▶ YOUR OBJECTIVE: Return the material exactly as supplied, apart from the pictures, which are omitted.

================

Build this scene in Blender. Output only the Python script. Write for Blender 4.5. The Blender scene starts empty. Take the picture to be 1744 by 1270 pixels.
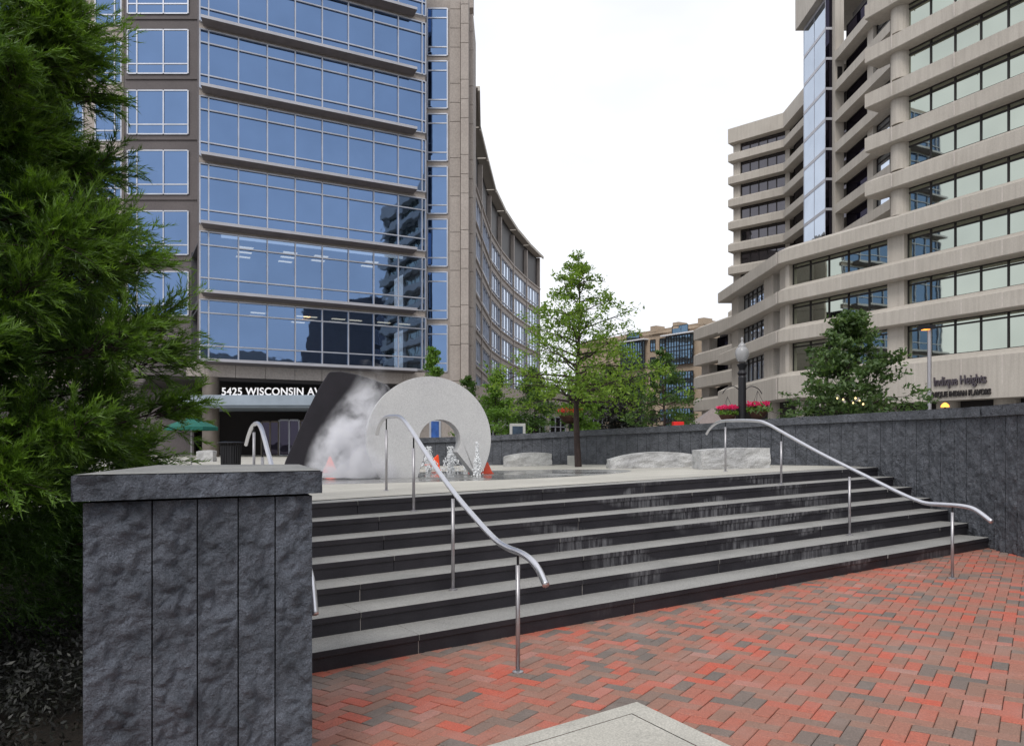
import bpy, bmesh, math, random
import numpy as np
from mathutils import Vector, noise as mnoise
from mathutils.geometry import tessellate_polygon
R = math.radians
random.seed(7); rng = np.random.default_rng(7)
SC = bpy.context.scene
COL = SC.collection

# ------------------------------------------------------------------ camera
EYE = 1.62; F = 1300.0; CX = 872.0; HZ = 756.0          # photo pixels: focal length, centre column, horizon row
cam = bpy.data.cameras.new('camera'); cam_o = bpy.data.objects.new('camera', cam); COL.objects.link(cam_o)
cam.sensor_width = 36; cam.lens = 36 * F / 1744; cam.shift_y = (HZ - 635) / 1744
cam.clip_start = 0.05; cam.clip_end = 3000
cam_o.location = (0, 0, EYE); cam_o.rotation_euler = (R(90), 0, 0)
SC.camera = cam_o

# ------------------------------------------------------------------ sky, sun, exposure
SUN_EL, SUN_AZ = 48, 200        # azimuth clockwise from +Y: behind the camera
w = bpy.data.worlds.new('World'); SC.world = w; w.use_nodes = True
nt = w.node_tree; nt.nodes.clear()
def N(t, kind, **kw):
    n = t.nodes.new(kind)
    for k, v in kw.items():
        if k.startswith('i_'): n.inputs[k[2:].replace('_', ' ')].default_value = v
        else: setattr(n, k, v)
    return n
sky = N(nt, 'ShaderNodeTexSky', sky_type='NISHITA', sun_disc=False, sun_elevation=R(SUN_EL), sun_rotation=R(SUN_AZ))
sky.air_density = 1.0; sky.dust_density = 2.5; sky.ozone_density = 1.0
tc = N(nt, 'ShaderNodeTexCoord')
mp = N(nt, 'ShaderNodeMapping'); mp.inputs['Scale'].default_value = (1, 1, 2.2)
cl = N(nt, 'ShaderNodeTexNoise'); cl.inputs['Scale'].default_value = 1.7; cl.inputs['Detail'].default_value = 5; cl.inputs['Roughness'].default_value = .55
rp = N(nt, 'ShaderNodeValToRGB'); rp.color_ramp.elements[0].position = .30; rp.color_ramp.elements[0].color = (.70, .70, .70, 1)
rp.color_ramp.elements[1].position = .62; rp.color_ramp.elements[1].color = (1, 1, 1, 1)
mx = N(nt, 'ShaderNodeMix', data_type='RGBA')
mx.inputs['B'].default_value = (10.2, 10.4, 10.9, 1)     # thin white cloud sheet over the blue sky
bg = N(nt, 'ShaderNodeBackground'); bg.inputs['Strength'].default_value = .10
ow = N(nt, 'ShaderNodeOutputWorld')
L = nt.links.new
L(tc.outputs['Generated'], mp.inputs['Vector']); L(mp.outputs[0], cl.inputs['Vector']); L(cl.outputs['Fac'], rp.inputs['Fac'])
L(rp.outputs['Color'], mx.inputs['Factor']); L(sky.outputs[0], mx.inputs['A']); L(mx.outputs['Result'], bg.inputs['Color']); L(bg.outputs[0], ow.inputs[0])
sun = bpy.data.lights.new('sun', 'SUN'); sun.energy = 1.5; sun.angle = R(24); sun.color = (1, .96, .9)
sun_o = bpy.data.objects.new('sun', sun); COL.objects.link(sun_o)
sun_o.rotation_euler = (R(90 - SUN_EL), 0, R(180 - SUN_AZ)); sun_o.location = (0, 0, 60)
SC.view_settings.view_transform = 'Standard'; SC.view_settings.look = 'None'
SC.view_settings.exposure = 0.1; SC.view_settings.gamma = 1.0
SC.cycles.max_bounces = 8; SC.cycles.transparent_max_bounces = 12; SC.cycles.volume_bounces = 4

# ------------------------------------------------------------------ materials
def mat(name):
    m = bpy.data.materials.new(name); m.use_nodes = True
    t = m.node_tree; b = t.nodes['Principled BSDF']
    return m, t, b
def coords(t, kind='Object', scale=(1, 1, 1)):
    c = N(t, 'ShaderNodeTexCoord'); p = N(t, 'ShaderNodeMapping'); p.inputs['Scale'].default_value = scale
    t.links.new(c.outputs[kind], p.inputs['Vector']); return p.outputs[0]
def ramp(t, fac, stops, mode='LINEAR'):
    r = N(t, 'ShaderNodeValToRGB'); e = r.color_ramp; e.interpolation = mode
    while len(e.elements) < len(stops): e.elements.new(.5)
    for el, (p, c) in zip(e.elements, stops): el.position = p; el.color = (*c, 1)
    t.links.new(fac, r.inputs['Fac']); return r.outputs['Color']
def noise(t, vec, scale, detail=4, rough=.55):
    n = N(t, 'ShaderNodeTexNoise'); n.inputs['Scale'].default_value = scale; n.inputs['Detail'].default_value = detail; n.inputs['Roughness'].default_value = rough
    t.links.new(vec, n.inputs['Vector']); return n.outputs['Fac']
def mixc(t, fac, a, b, mode='MIX'):
    m = N(t, 'ShaderNodeMix', data_type='RGBA', blend_type=mode)
    for s, v in (('Factor', fac), ('A', a), ('B', b)):
        if hasattr(v, 'links') or hasattr(v, 'is_output'): t.links.new(v, m.inputs[s])
        else: m.inputs[s].default_value = v if not isinstance(v, tuple) else (*v, 1)
    return m.outputs['Result']
def bump(t, b, h, strength=.3, dist=.02):
    n = N(t, 'ShaderNodeBump'); n.inputs['Strength'].default_value = strength; n.inputs['Distance'].default_value = dist
    t.links.new(h, n.inputs['Height']); t.links.new(n.outputs[0], b.inputs['Normal'])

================

▶ SOLUTION FOR THIS EXERCISE:
Build this scene in Blender. Output only the Python script. Write for Blender 4.5. The Blender scene starts empty. Take the picture to be 1744 by 1270 pixels.
import bpy, bmesh, math, random
import numpy as np
from mathutils import Vector, noise as mnoise
from mathutils.geometry import tessellate_polygon
R = math.radians
random.seed(7); rng = np.random.default_rng(7)
SC = bpy.context.scene
COL = SC.collection

# ------------------------------------------------------------------ camera
EYE = 1.62; F = 1300.0; CX = 872.0; HZ = 756.0          # photo pixels: focal length, centre column, horizon row
cam = bpy.data.cameras.new('camera'); cam_o = bpy.data.objects.new('camera', cam); COL.objects.link(cam_o)
cam.sensor_width = 36; cam.lens = 36 * F / 1744; cam.shift_y = (HZ - 635) / 1744
cam.clip_start = 0.05; cam.clip_end = 3000
cam_o.location = (0, 0, EYE); cam_o.rotation_euler = (R(90), 0, 0)
SC.camera = cam_o

# ------------------------------------------------------------------ sky, sun, exposure
SUN_EL, SUN_AZ = 48, 200        # azimuth clockwise from +Y: behind the camera
w = bpy.data.worlds.new('World'); SC.world = w; w.use_nodes = True
nt = w.node_tree; nt.nodes.clear()
def N(t, kind, **kw):
    n = t.nodes.new(kind)
    for k, v in kw.items():
        if k.startswith('i_'): n.inputs[k[2:].replace('_', ' ')].default_value = v
        else: setattr(n, k, v)
    return n
sky = N(nt, 'ShaderNodeTexSky', sky_type='NISHITA', sun_disc=False, sun_elevation=R(SUN_EL), sun_rotation=R(SUN_AZ))
sky.air_density = 1.0; sky.dust_density = 2.5; sky.ozone_density = 1.0
tc = N(nt, 'ShaderNodeTexCoord')
mp = N(nt, 'ShaderNodeMapping'); mp.inputs['Scale'].default_value = (1, 1, 2.2)
cl = N(nt, 'ShaderNodeTexNoise'); cl.inputs['Scale'].default_value = 1.7; cl.inputs['Detail'].default_value = 5; cl.inputs['Roughness'].default_value = .55
rp = N(nt, 'ShaderNodeValToRGB'); rp.color_ramp.elements[0].position = .30; rp.color_ramp.elements[0].color = (.70, .70, .70, 1)
rp.color_ramp.elements[1].position = .62; rp.color_ramp.elements[1].color = (1, 1, 1, 1)
mx = N(nt, 'ShaderNodeMix', data_type='RGBA')
mx.inputs['B'].default_value = (10.2, 10.4, 10.9, 1)     # thin white cloud sheet over the blue sky
bg = N(nt, 'ShaderNodeBackground'); bg.inputs['Strength'].default_value = .10
ow = N(nt, 'ShaderNodeOutputWorld')
L = nt.links.new
L(tc.outputs['Generated'], mp.inputs['Vector']); L(mp.outputs[0], cl.inputs['Vector']); L(cl.outputs['Fac'], rp.inputs['Fac'])
L(rp.outputs['Color'], mx.inputs['Factor']); L(sky.outputs[0], mx.inputs['A']); L(mx.outputs['Result'], bg.inputs['Color']); L(bg.outputs[0], ow.inputs[0])
sun = bpy.data.lights.new('sun', 'SUN'); sun.energy = 1.5; sun.angle = R(24); sun.color = (1, .96, .9)
sun_o = bpy.data.objects.new('sun', sun); COL.objects.link(sun_o)
sun_o.rotation_euler = (R(90 - SUN_EL), 0, R(180 - SUN_AZ)); sun_o.location = (0, 0, 60)
SC.view_settings.view_transform = 'Standard'; SC.view_settings.look = 'None'
SC.view_settings.exposure = 0.1; SC.view_settings.gamma = 1.0
SC.cycles.max_bounces = 8; SC.cycles.transparent_max_bounces = 12; SC.cycles.volume_bounces = 4

# ------------------------------------------------------------------ materials
def mat(name):
    m = bpy.data.materials.new(name); m.use_nodes = True
    t = m.node_tree; b = t.nodes['Principled BSDF']
    return m, t, b
def coords(t, kind='Object', scale=(1, 1, 1)):
    c = N(t, 'ShaderNodeTexCoord'); p = N(t, 'ShaderNodeMapping'); p.inputs['Scale'].default_value = scale
    t.links.new(c.outputs[kind], p.inputs['Vector']); return p.outputs[0]
def ramp(t, fac, stops, mode='LINEAR'):
    r = N(t, 'ShaderNodeValToRGB'); e = r.color_ramp; e.interpolation = mode
    while len(e.elements) < len(stops): e.elements.new(.5)
    for el, (p, c) in zip(e.elements, stops): el.position = p; el.color = (*c, 1)
    t.links.new(fac, r.inputs['Fac']); return r.outputs['Color']
def noise(t, vec, scale, detail=4, rough=.55):
    n = N(t, 'ShaderNodeTexNoise'); n.inputs['Scale'].default_value = scale; n.inputs['Detail'].default_value = detail; n.inputs['Roughness'].default_value = rough
    t.links.new(vec, n.inputs['Vector']); return n.outputs['Fac']
def mixc(t, fac, a, b, mode='MIX'):
    m = N(t, 'ShaderNodeMix', data_type='RGBA', blend_type=mode)
    for s, v in (('Factor', fac), ('A', a), ('B', b)):
        if hasattr(v, 'links') or hasattr(v, 'is_output'): t.links.new(v, m.inputs[s])
        else: m.inputs[s].default_value = v if not isinstance(v, tuple) else (*v, 1)
    return m.outputs['Result']
def bump(t, b, h, strength=.3, dist=.02):
    n = N(t, 'ShaderNodeBump'); n.inputs['Strength'].default_value = strength; n.inputs['Distance'].default_value = dist
    t.links.new(h, n.inputs['Height']); t.links.new(n.outputs[0], b.inputs['Normal'])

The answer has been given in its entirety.